Queue Optimization with Redis Streams
For high-throughput transaction processing, I've moved from Laravel's default Redis list-based queues to Redis Streams. Streams give you consumer groups, message acknowledgment, and dead-letter handling that lists can't provide.
class StreamQueueProducer
{
public function dispatch(string $stream, array $payload): string
{
$redis = app('redis')->connection('queue');
// XADD appends to the stream with auto-generated ID
$messageId = $redis->xadd($stream, '*', [
'payload' => json_encode($payload),
'dispatched_at' => microtime(true),
]);
return $messageId;
}
}
class StreamQueueConsumer
{
public function consume(string $stream, string $group,
string $consumer, int $batchSize = 10): void
{
$redis = app('redis')->connection('queue');
// Create consumer group if it doesn't exist
try {
$redis->xgroup('CREATE', $stream, $group, '0', true);
} catch (\Exception $e) {
// Group already exists
}
while (true) {
// Read new messages for this consumer
$messages = $redis->xreadgroup(
$group, $consumer,
[$stream => '>'],
$batchSize,
2000 // Block for 2 seconds if no messages
);
if (empty($messages)) {
// Also check for pending messages that weren't acknowledged
$this->reclaimStale($redis, $stream, $group, $consumer);
continue;
}
foreach ($messages[$stream] ?? [] as $messageId => $data) {
try {
$payload = json_decode($data['payload'], true);
$this->processMessage($payload);
// Acknowledge successful processing
$redis->xack($stream, $group, $messageId);
} catch (\Exception $e) {
Log::error('Stream message processing failed', [
'stream' => $stream,
'message_id' => $messageId,
'error' => $e->getMessage(),
]);
// Message remains pending — will be reclaimed
}
}
}
}
}
Memory Management
Redis is in-memory, and memory is finite. In fintech, you're often caching large datasets — account balances, trade history, instrument prices. Set explicit TTLs on everything and use memory policies wisely.

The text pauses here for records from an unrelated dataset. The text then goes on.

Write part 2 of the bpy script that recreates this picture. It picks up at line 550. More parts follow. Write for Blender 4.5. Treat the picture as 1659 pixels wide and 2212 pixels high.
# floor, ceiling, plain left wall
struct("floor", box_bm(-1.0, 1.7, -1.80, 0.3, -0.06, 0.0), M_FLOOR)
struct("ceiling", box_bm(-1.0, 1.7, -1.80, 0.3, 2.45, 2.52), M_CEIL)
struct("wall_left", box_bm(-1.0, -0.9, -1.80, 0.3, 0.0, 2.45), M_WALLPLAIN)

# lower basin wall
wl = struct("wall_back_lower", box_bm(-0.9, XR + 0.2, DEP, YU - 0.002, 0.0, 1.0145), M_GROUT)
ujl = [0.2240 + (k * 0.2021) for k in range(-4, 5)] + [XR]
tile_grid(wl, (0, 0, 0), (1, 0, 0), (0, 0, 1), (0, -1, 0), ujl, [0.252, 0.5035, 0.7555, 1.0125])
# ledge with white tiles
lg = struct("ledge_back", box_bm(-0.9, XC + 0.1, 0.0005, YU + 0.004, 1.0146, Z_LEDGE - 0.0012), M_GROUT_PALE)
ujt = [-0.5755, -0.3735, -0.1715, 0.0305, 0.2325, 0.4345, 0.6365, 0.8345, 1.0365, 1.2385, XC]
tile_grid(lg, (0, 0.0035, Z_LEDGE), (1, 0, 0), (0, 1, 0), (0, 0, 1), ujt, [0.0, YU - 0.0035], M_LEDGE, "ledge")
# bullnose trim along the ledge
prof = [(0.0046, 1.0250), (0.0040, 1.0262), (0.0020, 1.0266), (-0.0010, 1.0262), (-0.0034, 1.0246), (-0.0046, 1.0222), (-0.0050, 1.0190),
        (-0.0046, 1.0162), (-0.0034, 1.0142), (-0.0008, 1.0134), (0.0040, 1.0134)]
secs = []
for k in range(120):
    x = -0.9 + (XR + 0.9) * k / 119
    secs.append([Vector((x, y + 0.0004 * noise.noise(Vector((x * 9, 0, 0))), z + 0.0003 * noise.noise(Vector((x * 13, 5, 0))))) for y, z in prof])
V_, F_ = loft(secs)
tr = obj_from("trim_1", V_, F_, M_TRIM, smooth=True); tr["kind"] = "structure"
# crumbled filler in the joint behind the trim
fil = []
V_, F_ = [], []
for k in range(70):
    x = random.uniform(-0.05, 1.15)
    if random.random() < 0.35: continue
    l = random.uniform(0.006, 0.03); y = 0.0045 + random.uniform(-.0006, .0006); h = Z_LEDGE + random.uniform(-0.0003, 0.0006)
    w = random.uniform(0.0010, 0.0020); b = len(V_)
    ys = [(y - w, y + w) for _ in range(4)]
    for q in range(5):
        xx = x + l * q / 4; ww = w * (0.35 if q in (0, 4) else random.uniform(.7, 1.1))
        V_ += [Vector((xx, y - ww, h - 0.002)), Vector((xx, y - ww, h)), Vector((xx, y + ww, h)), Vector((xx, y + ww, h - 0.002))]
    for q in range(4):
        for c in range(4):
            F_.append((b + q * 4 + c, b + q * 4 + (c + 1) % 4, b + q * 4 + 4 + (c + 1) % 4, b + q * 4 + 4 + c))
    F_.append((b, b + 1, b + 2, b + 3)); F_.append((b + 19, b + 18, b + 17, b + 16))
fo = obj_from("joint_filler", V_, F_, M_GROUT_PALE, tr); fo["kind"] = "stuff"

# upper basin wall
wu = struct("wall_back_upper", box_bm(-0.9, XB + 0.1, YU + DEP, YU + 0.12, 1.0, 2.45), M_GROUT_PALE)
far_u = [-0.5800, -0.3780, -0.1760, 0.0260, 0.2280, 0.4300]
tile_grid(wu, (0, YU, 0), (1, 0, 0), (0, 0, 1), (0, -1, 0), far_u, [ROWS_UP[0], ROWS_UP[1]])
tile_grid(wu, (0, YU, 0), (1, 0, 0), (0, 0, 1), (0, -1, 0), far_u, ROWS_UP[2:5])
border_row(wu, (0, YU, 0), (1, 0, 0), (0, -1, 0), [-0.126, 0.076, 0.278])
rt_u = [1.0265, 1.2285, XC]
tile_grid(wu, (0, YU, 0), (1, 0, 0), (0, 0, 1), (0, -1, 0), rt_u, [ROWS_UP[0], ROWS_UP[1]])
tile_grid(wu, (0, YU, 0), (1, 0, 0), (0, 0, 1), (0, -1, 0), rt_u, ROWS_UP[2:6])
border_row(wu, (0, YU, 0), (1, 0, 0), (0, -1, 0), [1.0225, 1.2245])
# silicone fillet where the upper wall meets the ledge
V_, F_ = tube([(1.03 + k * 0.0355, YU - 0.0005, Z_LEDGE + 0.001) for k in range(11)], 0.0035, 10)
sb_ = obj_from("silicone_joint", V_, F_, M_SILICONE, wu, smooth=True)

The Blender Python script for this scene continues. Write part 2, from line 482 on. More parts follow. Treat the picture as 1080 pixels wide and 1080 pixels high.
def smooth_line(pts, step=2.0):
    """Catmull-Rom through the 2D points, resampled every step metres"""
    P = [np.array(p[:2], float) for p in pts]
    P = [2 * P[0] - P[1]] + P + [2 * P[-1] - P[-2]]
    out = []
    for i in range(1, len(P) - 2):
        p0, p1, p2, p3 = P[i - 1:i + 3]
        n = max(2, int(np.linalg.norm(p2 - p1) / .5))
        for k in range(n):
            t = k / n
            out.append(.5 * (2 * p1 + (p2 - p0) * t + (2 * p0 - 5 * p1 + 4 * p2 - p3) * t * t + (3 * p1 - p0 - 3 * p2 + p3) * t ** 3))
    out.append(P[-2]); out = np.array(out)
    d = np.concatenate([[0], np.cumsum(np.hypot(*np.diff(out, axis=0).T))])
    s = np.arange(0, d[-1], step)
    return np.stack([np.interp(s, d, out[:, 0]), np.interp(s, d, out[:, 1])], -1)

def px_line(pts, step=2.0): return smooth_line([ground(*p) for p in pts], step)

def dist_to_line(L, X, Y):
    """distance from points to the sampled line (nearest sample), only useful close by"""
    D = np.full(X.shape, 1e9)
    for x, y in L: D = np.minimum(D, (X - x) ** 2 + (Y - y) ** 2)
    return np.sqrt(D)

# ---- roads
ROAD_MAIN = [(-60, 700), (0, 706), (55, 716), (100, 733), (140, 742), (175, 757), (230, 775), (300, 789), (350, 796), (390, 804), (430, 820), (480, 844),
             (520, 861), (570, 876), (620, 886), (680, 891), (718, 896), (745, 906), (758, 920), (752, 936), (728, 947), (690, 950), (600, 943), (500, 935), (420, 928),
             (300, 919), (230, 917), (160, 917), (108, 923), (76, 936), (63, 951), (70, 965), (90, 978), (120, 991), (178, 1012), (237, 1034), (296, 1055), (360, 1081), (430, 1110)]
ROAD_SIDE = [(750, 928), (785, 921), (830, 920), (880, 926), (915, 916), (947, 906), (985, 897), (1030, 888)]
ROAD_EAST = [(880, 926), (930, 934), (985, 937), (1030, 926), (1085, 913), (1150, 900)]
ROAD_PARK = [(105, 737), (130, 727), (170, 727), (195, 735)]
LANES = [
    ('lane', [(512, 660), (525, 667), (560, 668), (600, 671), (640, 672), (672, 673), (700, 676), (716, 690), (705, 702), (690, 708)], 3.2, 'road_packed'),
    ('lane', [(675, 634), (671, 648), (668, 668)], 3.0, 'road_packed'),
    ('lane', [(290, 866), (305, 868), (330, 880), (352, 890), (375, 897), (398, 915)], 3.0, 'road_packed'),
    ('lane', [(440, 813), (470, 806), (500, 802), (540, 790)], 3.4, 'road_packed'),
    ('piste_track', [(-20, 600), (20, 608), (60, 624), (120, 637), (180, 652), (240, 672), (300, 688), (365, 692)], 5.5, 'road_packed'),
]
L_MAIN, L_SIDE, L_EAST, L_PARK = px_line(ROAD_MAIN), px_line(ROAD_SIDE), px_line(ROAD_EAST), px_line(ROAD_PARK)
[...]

# redis.conf for fintech workloads
maxmemory 4gb
maxmemory-policy allkeys-lfu
# LFU (Least Frequently Used) is better than LRU for fintech
# because frequently accessed data (like active trader sessions
# and popular instrument prices) should stay cached, while
# rarely accessed historical data can be evicted.
Monitor your memory usage and key distribution:
# Check memory usage by key pattern
redis-cli --bigkeys
# Monitor real-time commands hitting Redis
redis-cli MONITOR | head -100
# Check memory for a specific key
redis-cli MEMORY USAGE "leaderboard:monthly:2026-01"
Key Takeaways
- Use Redis hashes for session management instead of individual keys. Hashes give you per-user session grouping with far better memory efficiency at scale.
- Implement sliding window rate limiting for PSP and banking API calls. Fixed windows have burst problems at window boundaries; sorted-set-based sliding windows give you accurate, smooth rate enforcement.
- Sorted sets are purpose-built for leaderboards. They maintain order automatically and support rank lookups in O(log(N)) — no need to hit the database on every leaderboard view.
- Always use Lua scripts for distributed lock release. The check-and-delete must be atomic, or you risk one worker releasing another worker's lock.
- Consider Redis Streams over lists for financial transaction queues. Consumer groups, acknowledgment, and dead-letter handling give you the reliability guarantees that financial processing demands.
- Set explicit TTLs and use LFU eviction policy. LFU is superior to LRU for fintech because it preserves frequently-accessed active data while evicting rarely-touched historical entries.